Cut a deal

Trump tried to use the documents he’d stolen to get the documents he’d failed to steal.

Late last year, as the National Archives ratcheted up the pressure on former President Donald J. Trump to return boxes of records he had taken from the White House to his Mar-a-Lago club, he came up with an idea to resolve the looming showdown: cut a deal.

Mr. Trump, still determined to show he had been wronged by the F.B.I. investigation into his 2016 campaign’s ties to Russia, was angry with the National Archives and Records Administration for its unwillingness to hand over a batch of sensitive documents that he thought proved his claims.

In exchange for those documents, Mr. Trump told advisers, he would return to the National Archives the boxes of material he had taken to Mar-a-Lago, in Palm Beach, Fla.

But they were all government documents, that belonged and still belong to the government, not to Donald Crime Boss Trump. You don’t get to use stolen documents as a bribe to acquire more stolen documents. Haberman and Schmidt of the Times say Trump took the documents, but it would be clearer to admit that he stole them. They weren’t his, and he’d been told they weren’t his, so his taking them was theft.

Mr. Trump’s aides never pursued the idea. But the episode is one in a series that demonstrates how Mr. Trump spent a year and a half deflecting, delaying and sometimes leading aides to dissemble when it came to demands from the National Archives and ultimately the Justice Department to return the material he had taken [stolen], interviews and documents show.

In other words he spent a year and a half lying, making his people lie, and attempting extortion.

In the closing weeks of his presidency, the White House counsel, Pat A. Cipollone, flagged the need for Mr. Trump to return documents that had piled up in boxes in the White House residence, according to archives officials.

“It is also our understanding that roughly two dozen boxes of original presidential records were kept in the residence of the White House over the course of President Trump’s last year in office and have not been transferred to NARA, despite a determination by Pat Cipollone in the final days of the administration that they need to be,” Gary M. Stern, the top lawyer for the National Archives, told Mr. Trump’s representatives in a 2021 letter, using an abbreviation for the agency’s name.

Here’s a startling piece:

Mr. Cannon told associates that the boxes needed to be shipped back as they were, so the professional archivists could be the ones to sift through the material and set aside what they believed belonged to Mr. Trump. What is more, Mr. Cannon believed there was the possibility that the boxes could contain classified material, according to two people briefed on the discussions, and none of the staff members in Mr. Trump’s presidential office at Mar-a-Lago had proper security clearances.
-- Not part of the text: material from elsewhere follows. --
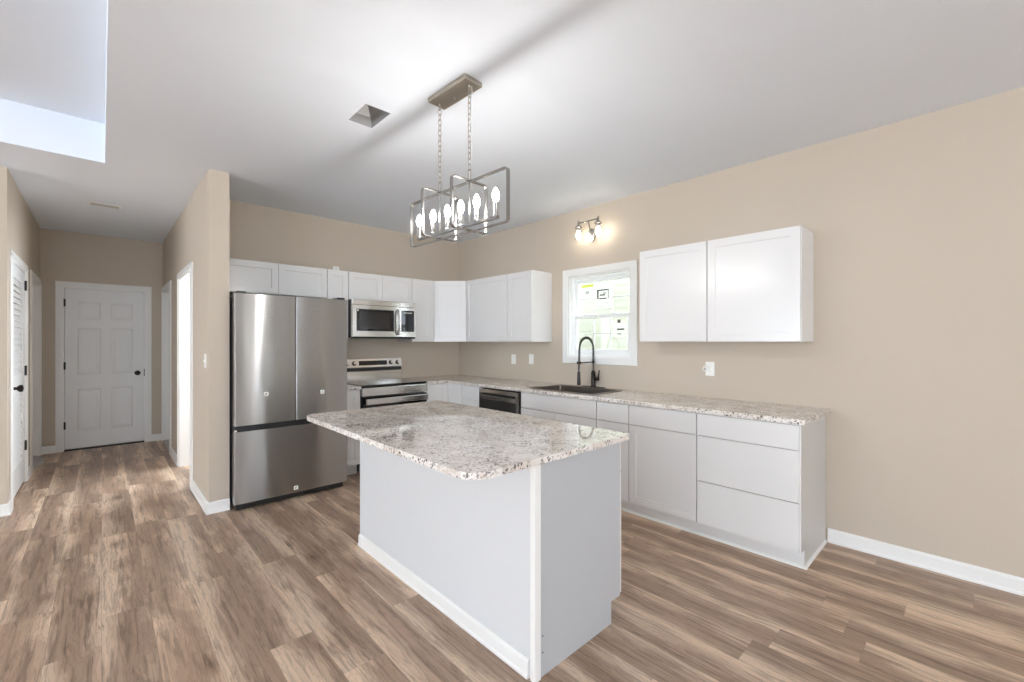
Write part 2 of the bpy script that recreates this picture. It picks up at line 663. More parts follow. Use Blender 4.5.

Well yes but also Trump’s presidential office at Mar-a-Lago is just an office in a large resort: it’s not a secure facility. Nobody at Mar-a-Lago had proper security clearances and they all had potential access. Putin could have an agent there mowing the greens for all we know.

It was around that same time that Mr. Trump floated the idea of offering the deal to return the boxes in exchange for documents he believed would expose the Russia investigation as a “hoax” cooked up by the F.B.I. Mr. Trump did not appear to know specifically what he thought the archives had — only that there were items he wanted.

Well, you know, they’re in the box marked “Documents That Will Expose the Rushya Investigation As a Hoax.”

Mr. Trump’s aides — recognizing that such a swap would be a non-starter since the government had a clear right to the material Mr. Trump had taken from the White House and the Russia-related documents held by the archives remained marked as classified — never acted on the idea.

Aka Trump’s aides recognized the “swap” as attempted extortion via stolen material and decided not to stick their necks out quite that far.